We the spirits


The disembodied spirit is immortal; there is nothing of it that can grow old or die. But the embodied spirit sees death on the horizon as soon as its day dawns.

Thomas Hobbes (1588 – 1679)

FOR those of us who work with the law, we often think in terms of finality. We believe ourselves to be boxed in by parameters set by old men and women who seem all-knowing of all there is and all there ever will be. Our education implies that outside this box we call the Rule of Law, there is no other form of succor. But any person with a bit of life experience knows that there are forces greater than government, institutions and people. There are virtues far greater than the decent human minimums of justice and fairness.

This holy week, I invite everyone to reflect on the greater things in life — more than our business interests, our personal ambitions and our dreams. These are the greater forces of compassion, kindness and love — super-natural urges that seem to always keep us off tangent from normal human behavior and reasoning. Why are we capable of being generous at a time of personal need? Why are we able to reach out and pull up those we fairly defeat in life’s race? Why do we still believe in miracles after all that education we’ve been put through?
There exists that great force that keeps humanity reaching out for its best qualities. Whether you are Christian, Muslim, Jew, Buddhist or even a self-declared atheist, there is reason and meaning behind every good work that you do and reprieve from your baser actions. The inevitable truth is that we are all spiritual beings and no denial, no backsliding, no distancing mechanism can change that.

Whatever may be your interpretation, there will always be room for greater things and greater ideas in your life. Call it God, goodness or love; we recognize it almost immediately when we see it. We are forever drawn towards it in our search for meaning.

Sometimes your cynicism may leak out through your words, but your actions will always betray the truth. How hard you work for your family will show it. How you comfort a friend at a time of loss will show it.

How you tip the cab driver or the waiter will show it. How you call people through your mobile phone for no reason except to say “How’s it going?” will show it. How you forgive someone who took much from you or betrayed you in the most terrible way will show it. These things are who we are. These things fuel our hope.

Our failures, our pains, our frustrations fade in time because we are spiritual beings, mindful of things more important than simply what we go through this day. We are a constant work-in-progress and will remain this way until the day we die. This is our common journey towards perfection––towards the spirit.

Thus, we are not of this world.
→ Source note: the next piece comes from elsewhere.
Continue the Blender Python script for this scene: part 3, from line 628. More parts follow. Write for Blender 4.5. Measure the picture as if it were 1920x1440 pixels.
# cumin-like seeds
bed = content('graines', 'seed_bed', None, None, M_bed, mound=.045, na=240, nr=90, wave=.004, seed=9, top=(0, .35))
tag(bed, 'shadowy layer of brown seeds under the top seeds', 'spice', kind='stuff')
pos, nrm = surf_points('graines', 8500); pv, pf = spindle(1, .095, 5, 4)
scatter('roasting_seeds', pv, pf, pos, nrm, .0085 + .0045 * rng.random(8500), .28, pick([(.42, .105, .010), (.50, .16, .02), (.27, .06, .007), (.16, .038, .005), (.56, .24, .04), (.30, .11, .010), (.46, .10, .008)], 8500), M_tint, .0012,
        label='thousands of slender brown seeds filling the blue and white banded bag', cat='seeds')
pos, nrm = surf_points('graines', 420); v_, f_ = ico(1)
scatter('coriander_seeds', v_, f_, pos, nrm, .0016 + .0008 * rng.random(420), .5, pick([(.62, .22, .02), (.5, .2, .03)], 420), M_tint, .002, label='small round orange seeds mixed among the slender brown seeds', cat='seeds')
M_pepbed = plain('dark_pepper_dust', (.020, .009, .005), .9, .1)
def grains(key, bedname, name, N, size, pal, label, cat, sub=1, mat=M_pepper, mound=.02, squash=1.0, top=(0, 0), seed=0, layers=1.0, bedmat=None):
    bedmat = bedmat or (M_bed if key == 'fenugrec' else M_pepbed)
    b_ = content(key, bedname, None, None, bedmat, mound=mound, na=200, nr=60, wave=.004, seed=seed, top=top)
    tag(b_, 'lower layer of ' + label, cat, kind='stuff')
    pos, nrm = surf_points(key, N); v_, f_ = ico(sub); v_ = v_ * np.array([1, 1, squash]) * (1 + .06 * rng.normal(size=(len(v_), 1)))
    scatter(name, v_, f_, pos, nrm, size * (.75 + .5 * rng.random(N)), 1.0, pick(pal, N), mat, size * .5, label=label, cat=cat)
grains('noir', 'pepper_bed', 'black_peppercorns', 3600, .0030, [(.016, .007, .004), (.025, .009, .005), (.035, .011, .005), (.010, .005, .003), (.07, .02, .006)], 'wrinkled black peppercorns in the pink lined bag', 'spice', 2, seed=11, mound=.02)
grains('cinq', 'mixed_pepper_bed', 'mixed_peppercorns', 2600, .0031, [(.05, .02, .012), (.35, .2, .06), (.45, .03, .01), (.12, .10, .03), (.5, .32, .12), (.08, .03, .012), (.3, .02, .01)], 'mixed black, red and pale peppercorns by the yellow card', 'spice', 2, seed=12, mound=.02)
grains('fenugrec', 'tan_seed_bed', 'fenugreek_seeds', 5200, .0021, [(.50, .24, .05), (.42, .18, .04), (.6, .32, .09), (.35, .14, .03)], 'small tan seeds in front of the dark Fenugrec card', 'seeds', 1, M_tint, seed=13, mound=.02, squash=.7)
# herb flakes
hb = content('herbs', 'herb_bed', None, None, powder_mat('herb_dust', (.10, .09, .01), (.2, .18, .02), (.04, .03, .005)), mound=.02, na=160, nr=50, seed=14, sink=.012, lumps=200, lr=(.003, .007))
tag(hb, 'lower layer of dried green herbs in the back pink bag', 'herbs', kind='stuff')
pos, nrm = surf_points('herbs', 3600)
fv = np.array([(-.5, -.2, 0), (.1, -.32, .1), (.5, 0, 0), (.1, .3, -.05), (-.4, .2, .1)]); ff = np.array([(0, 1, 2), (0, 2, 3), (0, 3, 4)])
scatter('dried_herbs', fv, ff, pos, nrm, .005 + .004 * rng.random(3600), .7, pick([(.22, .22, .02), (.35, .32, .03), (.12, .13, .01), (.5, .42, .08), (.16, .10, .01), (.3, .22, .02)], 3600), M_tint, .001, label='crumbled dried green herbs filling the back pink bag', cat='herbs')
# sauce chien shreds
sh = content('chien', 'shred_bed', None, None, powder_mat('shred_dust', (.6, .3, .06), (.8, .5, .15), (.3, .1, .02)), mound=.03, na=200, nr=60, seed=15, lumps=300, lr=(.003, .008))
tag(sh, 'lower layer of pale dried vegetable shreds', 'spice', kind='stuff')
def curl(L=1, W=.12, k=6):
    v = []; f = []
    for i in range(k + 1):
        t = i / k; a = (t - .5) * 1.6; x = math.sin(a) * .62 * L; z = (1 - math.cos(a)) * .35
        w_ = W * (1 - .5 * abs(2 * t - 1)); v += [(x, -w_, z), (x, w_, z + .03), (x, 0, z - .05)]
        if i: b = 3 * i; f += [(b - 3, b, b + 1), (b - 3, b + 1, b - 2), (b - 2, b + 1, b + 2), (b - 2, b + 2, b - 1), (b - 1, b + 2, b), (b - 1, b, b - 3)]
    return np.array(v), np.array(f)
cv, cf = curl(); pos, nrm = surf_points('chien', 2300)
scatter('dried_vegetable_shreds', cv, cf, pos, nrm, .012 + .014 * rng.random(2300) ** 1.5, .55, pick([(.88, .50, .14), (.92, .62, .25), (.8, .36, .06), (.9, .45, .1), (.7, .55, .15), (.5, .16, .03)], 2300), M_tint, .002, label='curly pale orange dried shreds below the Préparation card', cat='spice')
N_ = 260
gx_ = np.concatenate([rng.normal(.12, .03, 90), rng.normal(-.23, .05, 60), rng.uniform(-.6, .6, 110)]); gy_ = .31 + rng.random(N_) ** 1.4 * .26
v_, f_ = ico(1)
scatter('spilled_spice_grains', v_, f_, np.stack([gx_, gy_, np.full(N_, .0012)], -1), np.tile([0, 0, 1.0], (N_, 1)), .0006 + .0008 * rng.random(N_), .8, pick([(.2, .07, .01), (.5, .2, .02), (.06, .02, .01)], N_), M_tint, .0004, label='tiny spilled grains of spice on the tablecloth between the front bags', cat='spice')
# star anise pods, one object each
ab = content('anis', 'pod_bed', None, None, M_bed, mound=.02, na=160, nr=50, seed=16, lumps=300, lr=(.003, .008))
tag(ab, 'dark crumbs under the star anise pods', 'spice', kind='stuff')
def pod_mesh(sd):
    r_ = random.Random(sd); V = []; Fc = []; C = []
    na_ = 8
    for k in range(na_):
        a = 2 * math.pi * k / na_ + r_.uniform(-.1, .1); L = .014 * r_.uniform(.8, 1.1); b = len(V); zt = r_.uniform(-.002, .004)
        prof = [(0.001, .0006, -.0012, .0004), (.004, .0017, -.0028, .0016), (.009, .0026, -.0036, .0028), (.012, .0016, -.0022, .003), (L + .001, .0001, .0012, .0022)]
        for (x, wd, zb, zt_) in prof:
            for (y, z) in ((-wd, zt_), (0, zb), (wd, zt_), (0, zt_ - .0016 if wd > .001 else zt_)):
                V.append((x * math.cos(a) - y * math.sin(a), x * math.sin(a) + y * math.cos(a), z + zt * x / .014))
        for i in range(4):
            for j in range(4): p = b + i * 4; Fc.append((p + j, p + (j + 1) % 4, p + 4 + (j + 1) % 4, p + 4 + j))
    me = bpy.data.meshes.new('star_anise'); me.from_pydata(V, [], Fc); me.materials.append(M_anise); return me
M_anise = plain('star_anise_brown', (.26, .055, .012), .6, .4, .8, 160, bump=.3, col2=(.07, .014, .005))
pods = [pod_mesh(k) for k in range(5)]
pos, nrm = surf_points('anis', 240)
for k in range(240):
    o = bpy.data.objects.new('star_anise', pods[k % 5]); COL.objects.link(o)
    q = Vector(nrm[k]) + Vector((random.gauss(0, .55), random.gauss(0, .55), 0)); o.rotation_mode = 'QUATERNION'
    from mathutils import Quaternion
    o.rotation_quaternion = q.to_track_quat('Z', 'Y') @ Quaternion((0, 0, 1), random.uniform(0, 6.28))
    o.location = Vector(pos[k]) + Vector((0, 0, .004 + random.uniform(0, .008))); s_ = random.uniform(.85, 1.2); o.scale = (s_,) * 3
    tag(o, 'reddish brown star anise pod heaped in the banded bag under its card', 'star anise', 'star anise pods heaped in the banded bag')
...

We will never be satisfied with what we have now because they lock us up in this place so fleeting and temporary. That bigger TV or faster car will become old and meaningless in time. Your clothes and jewelry will go out of style. Your gadgets will become obsolete and stop working. Your beauty will fade. Relationships will end, whether by choice or by death. Everything has an expiration date.

So survey your blessings. Value the good things in your life because all these are temporary: our careers, our material things and our loved ones. Someday, we will lose them. Someday, only shadows and memories of the good old days will remain. But even on those days, we will survive. Through any war, recession, heartbreak or frustration, we will survive. Because at the end of every episode of pain, after every loss and even when everything else fades into wind, the human spirit remains.

Peace and blessings to you all. Happy Easter!